Physicists Spot Quantum Tornadoes Twirling in a ‘Supersolid’

In a lab nestled between the jagged peaks of the Austrian Alps, rare earth metals vaporize and spew out of an oven at the speed of a fighter jet. Then a medley of lasers and magnetic pulses slow the gas nearly to a halt, making it colder than the depths of space. The roughly 50,000 atoms in the gas lose any sense of identity, merging into a single state. Finally, with a twist of the ambient magnetic field, tiny tornadoes swirl into existence, pirouetting in the darkness.

For three years, the physicist Francesca Ferlaino and her team at the University of Innsbruck worked to image these quantum-scale vortices in action. “Many people told me this would be impossible,” Ferlaino said during a tour of her lab this summer. “But I was so convinced that we would manage.”

Now, in a paper published today in Nature, they’ve published snapshots of the vortices, confirming the long-sought hallmark of an exotic phase of matter known as a supersolid.

The supersolid, a paradoxical phase of matter that’s simultaneously the stiffest of solids and the flowiest of fluids, has fascinated condensed matter physicists since its prediction in 1957. Hints of the phase have been mounting, but the new experiment secures the last major piece of evidence for its existence.
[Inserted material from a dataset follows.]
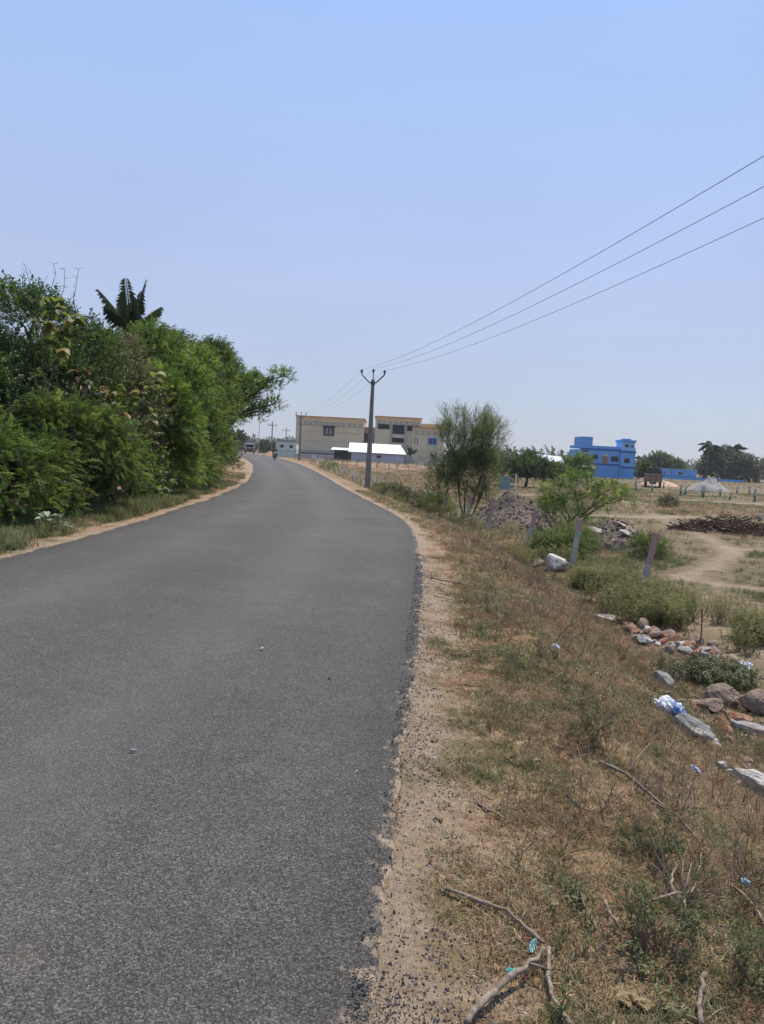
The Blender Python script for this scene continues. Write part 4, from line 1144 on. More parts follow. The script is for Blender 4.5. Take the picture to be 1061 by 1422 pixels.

The authors believe the vortices that form in supersolids can help explain properties in a range of systems, from high-temperature superconductors to astronomical bodies.

The vortices might show how matter behaves in some of the most extreme conditions in the universe. Pulsars, which are spinning neutron stars — the extraordinarily dense corpses of burnt-out stars — are suspected to have supersolid interiors. “This is actually a really good analogue system” for neutron stars, said Vanessa Graber, a physicist at Royal Holloway, University of London in the United Kingdom who specializes in these stars. “I’m really excited about that.”

Rigid and Runny

Imagine spinning a bucket filled with different kinds of matter. A solid will twirl along with the container because of the friction between the bucket and the material’s rigid lattice of atoms. A liquid, on the other hand, has less internal friction, so it will form a big vortex in the center of the bucket. (The exterior atoms rotate with the bucket while the inner ones lag behind.)

If you make certain liquids cold and sparse enough, their atoms begin interacting across longer distances, eventually linking together in one giant wave that flows perfectly without any friction. These so-called superfluids were first discovered in helium in 1937 by Russian and Canadian physicists.